Yaratan kullarına zihinsel olarak potansiyel enerji vermekle kalmamış, bedensel olarak da bu yetileri insanda mündemiç kılmış. Örneğin aslan en güçlü hayvan olarak bilinir hatta ormanların kralının aslan olduğu söylenir. Hâlbuki bir âdemoğlu on yaşından itibaren sağlıklı beslenerek, spor yaparak ve vücut çalışarak 30-35 yaşına ulaşırsa; bir aslanın kuvvetini geçebilecek kadar güce sahip olabiliyor.
Parkur, salon sporu değildir!
Parkur; halter, güreş, karate, wing zui, tekvando gibi salon sporlarından değil. Direk hayata uygulanabilen, organik bir sportif faaliyet... Bu hareketleri yapabilmek, yüksek bir yerden atlama veya düşme durumlarında hasarsız kurtuluş için de büyük avantaj sağlıyor. Meselâ alanında yetkin bir parkurcu bir binanın 3. veya 4. katından atladığında, özel yöntemlerle bu atlayıştan zarar görmemeyi başarabiliyor. İnsanla aynı ağırlığa sahip olan başka hiçbir canlı, böylesine bir yükseklikten yara almadan kurtulamaz. İşte bu Allah’ın, insanlara bahşettiği fizyolojik lütuflardan yalnızca birisidir.

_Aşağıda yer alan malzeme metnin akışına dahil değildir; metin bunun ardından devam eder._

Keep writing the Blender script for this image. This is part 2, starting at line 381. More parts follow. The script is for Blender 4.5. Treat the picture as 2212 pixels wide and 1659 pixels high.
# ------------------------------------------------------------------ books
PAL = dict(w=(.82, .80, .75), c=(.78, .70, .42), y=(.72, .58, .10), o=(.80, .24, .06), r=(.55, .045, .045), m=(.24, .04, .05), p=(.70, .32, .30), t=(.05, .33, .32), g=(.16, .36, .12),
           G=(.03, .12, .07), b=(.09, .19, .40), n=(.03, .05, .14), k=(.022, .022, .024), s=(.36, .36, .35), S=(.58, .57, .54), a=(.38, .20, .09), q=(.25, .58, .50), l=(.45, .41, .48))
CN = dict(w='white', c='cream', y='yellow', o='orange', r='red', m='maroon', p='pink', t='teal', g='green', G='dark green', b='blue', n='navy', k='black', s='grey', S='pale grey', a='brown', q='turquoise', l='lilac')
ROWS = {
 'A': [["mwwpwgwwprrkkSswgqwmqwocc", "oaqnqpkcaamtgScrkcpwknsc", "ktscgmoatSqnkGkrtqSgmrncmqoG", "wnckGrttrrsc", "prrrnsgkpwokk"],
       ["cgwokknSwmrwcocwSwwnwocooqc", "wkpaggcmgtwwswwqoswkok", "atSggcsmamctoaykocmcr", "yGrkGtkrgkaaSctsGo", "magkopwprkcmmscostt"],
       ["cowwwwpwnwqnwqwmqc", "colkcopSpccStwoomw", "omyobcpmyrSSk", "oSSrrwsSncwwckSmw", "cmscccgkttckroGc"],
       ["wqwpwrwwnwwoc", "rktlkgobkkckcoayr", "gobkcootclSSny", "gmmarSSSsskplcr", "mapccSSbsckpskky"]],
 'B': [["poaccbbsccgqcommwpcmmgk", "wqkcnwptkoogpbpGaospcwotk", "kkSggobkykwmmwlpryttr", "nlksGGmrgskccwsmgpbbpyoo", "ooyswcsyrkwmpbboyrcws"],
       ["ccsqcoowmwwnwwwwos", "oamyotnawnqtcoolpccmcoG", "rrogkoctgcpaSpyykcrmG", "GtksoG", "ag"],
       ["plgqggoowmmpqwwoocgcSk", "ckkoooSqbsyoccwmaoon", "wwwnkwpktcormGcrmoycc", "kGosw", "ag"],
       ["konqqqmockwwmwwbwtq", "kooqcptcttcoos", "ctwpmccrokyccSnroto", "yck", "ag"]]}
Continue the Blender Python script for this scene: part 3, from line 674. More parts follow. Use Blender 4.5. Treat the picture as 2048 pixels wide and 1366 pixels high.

Ayrıca noter onaylı dünya Body Building birincisinin baldırlarıyla kaldırdığı ağırlık, bir ton 24 kg. Bunu bu kütlede yapabilen canlılar sınırlı sayıda... Bir örnek daha verecek olursam; 3 -4 metrelik duvara kullandığı teknik sayesinde hızla çıkıveren parkurcunun bu düz duvar tırmanışını ne maymun yapabilir ne de başka bir hayvan.
Ata sporundan başka sporlar da var
On yıllardır yalnızca ata sporumuz olan güreş teşvik ediliyor ve sadece bu sahada başarı kazanabiliyoruz. Güreşi önemsemediğimden veya küçümsediğimden değil tabii ki ama artık başka sporlar da yapmalıyız. Değişik sahalarda sportif faaliyet yapan yeni nesli desteklemeliyiz. Hem gençliği nefsanî ve malayani uğraşlardan uzak tutmak için hem de dini ve milli bir vecibe olarak bunu gerçekleştirmeliyiz. Zira Peygamberimizin, ümmetine ok atma, ata binme, yüzme gibi sporları öğrenmelerini tavsiye ettiğini biliyoruz.